**Problem**.
Print nothing but the lines from the start of the listing below through the line that contains "PI = math.pi". Do not include the pictures.
** begin Supplied material **
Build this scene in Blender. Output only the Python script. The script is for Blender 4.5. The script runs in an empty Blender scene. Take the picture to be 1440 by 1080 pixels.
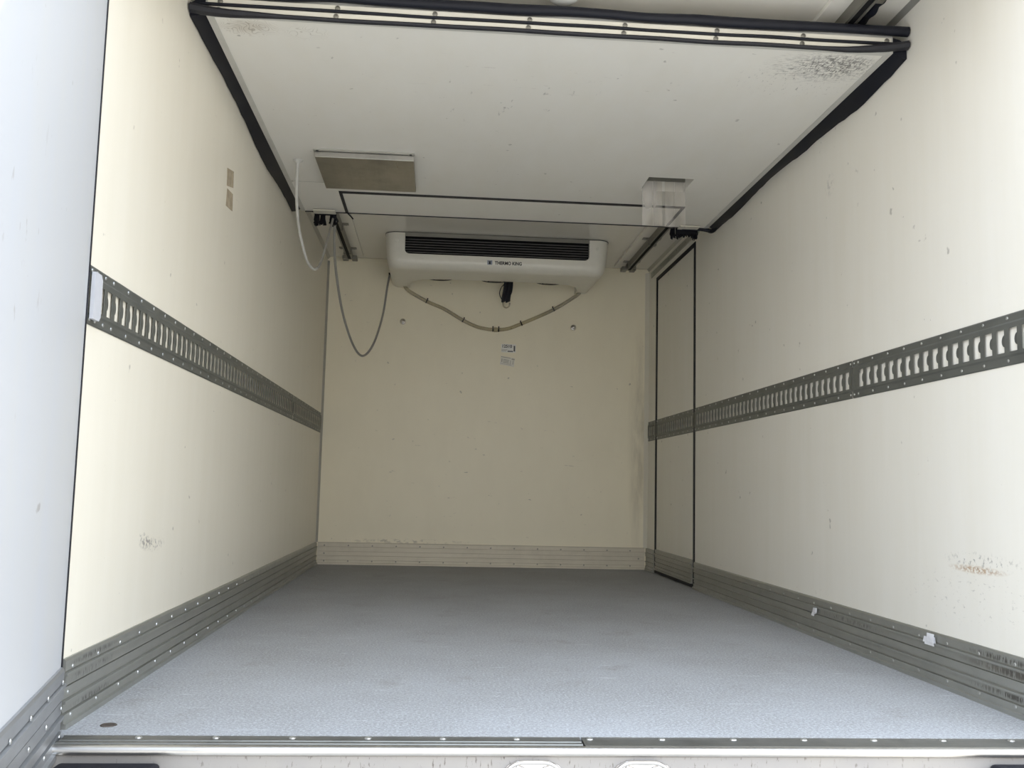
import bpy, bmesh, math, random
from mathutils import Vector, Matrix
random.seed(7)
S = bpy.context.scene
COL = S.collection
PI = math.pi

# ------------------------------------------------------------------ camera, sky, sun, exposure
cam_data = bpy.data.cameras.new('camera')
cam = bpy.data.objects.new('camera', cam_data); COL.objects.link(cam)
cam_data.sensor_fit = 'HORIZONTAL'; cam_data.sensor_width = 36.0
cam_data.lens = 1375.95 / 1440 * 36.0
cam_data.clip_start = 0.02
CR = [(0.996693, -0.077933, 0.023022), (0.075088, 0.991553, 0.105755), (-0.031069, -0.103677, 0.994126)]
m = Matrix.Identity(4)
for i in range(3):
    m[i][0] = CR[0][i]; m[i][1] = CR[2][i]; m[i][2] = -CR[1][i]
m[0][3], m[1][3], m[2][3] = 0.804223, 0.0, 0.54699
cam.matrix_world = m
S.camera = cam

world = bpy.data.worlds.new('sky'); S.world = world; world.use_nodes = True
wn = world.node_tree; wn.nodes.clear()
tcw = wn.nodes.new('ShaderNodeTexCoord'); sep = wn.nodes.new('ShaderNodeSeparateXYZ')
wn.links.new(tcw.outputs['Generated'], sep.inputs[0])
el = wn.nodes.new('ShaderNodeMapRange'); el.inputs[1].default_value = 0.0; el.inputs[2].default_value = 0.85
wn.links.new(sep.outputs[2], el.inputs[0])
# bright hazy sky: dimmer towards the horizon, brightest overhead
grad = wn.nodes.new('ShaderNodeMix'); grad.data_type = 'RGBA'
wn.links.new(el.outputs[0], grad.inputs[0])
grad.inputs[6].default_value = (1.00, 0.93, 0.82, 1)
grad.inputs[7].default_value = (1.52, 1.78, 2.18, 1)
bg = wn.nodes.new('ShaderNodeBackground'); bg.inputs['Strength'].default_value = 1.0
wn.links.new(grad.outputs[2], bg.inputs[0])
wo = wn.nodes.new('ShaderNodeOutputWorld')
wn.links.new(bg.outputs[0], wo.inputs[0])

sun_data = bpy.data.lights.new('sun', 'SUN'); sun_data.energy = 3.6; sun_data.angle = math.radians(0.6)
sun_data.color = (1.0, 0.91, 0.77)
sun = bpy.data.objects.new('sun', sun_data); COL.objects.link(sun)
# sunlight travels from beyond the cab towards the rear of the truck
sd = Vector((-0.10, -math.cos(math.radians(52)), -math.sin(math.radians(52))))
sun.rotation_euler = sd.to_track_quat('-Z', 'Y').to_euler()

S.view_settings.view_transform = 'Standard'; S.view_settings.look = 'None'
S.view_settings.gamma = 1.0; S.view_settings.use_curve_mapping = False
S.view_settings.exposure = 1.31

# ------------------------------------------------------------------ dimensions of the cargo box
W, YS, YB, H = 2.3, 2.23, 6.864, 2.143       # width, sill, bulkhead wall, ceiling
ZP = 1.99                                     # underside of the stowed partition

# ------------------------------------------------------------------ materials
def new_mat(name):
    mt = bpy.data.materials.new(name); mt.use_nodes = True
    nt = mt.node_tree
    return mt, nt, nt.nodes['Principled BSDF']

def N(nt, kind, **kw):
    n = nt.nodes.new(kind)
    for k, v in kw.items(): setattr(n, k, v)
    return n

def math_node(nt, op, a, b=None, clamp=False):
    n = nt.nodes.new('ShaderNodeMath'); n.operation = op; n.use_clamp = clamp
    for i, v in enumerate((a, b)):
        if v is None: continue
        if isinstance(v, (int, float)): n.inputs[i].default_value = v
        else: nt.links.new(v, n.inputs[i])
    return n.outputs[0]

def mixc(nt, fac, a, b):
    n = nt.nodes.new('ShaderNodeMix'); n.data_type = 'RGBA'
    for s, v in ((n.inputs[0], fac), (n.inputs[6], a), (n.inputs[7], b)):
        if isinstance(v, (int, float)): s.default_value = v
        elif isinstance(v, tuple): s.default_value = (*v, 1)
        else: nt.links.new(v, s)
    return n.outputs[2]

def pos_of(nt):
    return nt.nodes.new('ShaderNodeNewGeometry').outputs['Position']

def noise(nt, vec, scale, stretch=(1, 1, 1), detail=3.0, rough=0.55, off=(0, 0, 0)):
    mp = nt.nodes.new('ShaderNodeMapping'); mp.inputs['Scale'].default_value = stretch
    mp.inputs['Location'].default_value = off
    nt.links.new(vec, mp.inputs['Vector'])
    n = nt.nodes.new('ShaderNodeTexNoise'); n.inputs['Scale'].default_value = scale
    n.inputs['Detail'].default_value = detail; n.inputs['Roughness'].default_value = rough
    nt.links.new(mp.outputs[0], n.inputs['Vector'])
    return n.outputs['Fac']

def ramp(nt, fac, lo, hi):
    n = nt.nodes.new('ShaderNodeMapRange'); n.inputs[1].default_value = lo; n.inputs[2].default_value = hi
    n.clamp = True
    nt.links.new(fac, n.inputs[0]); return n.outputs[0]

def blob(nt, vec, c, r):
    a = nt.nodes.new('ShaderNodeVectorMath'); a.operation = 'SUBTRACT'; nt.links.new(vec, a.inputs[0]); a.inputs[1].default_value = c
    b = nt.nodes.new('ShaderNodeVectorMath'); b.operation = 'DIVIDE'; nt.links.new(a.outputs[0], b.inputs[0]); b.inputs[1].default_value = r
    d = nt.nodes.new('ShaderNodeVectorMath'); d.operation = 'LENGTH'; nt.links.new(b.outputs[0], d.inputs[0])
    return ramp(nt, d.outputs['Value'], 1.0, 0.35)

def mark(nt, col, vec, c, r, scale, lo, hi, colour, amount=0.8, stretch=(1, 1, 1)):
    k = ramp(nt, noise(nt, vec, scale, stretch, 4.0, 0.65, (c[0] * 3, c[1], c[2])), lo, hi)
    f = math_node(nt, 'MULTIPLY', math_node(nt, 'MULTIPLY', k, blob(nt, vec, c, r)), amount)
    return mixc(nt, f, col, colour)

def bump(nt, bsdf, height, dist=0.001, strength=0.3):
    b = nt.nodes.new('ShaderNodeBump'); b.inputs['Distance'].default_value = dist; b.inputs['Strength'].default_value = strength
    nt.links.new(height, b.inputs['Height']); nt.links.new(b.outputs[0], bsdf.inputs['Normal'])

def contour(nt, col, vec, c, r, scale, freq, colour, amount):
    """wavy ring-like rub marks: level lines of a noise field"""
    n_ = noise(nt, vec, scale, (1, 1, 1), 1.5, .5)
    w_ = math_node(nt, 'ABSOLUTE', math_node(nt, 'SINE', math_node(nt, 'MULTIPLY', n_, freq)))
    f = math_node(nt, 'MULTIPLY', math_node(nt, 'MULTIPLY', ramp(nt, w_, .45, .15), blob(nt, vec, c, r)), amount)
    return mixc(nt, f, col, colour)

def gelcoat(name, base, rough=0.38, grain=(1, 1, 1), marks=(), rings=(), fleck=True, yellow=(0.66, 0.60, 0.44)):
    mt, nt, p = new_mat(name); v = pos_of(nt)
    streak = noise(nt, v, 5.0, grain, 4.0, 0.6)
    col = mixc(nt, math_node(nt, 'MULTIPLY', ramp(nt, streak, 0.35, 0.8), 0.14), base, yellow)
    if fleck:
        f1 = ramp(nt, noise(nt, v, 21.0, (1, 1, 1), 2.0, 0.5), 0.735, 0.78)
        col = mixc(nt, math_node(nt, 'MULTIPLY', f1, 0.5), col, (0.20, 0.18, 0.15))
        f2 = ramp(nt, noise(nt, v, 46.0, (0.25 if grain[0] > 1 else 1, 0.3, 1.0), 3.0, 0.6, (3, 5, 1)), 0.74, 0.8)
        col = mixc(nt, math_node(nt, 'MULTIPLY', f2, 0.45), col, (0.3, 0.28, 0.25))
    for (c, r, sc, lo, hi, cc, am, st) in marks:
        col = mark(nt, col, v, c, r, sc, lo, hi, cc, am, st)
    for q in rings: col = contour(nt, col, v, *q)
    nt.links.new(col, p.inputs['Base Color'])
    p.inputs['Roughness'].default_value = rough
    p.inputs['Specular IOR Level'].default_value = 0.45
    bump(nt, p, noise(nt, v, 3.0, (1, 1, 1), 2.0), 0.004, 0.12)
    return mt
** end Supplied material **
**Answer to this task**.
Build this scene in Blender. Output only the Python script. The script is for Blender 4.5. The script runs in an empty Blender scene. Take the picture to be 1440 by 1080 pixels.
import bpy, bmesh, math, random
from mathutils import Vector, Matrix
random.seed(7)
S = bpy.context.scene
COL = S.collection
PI = math.pi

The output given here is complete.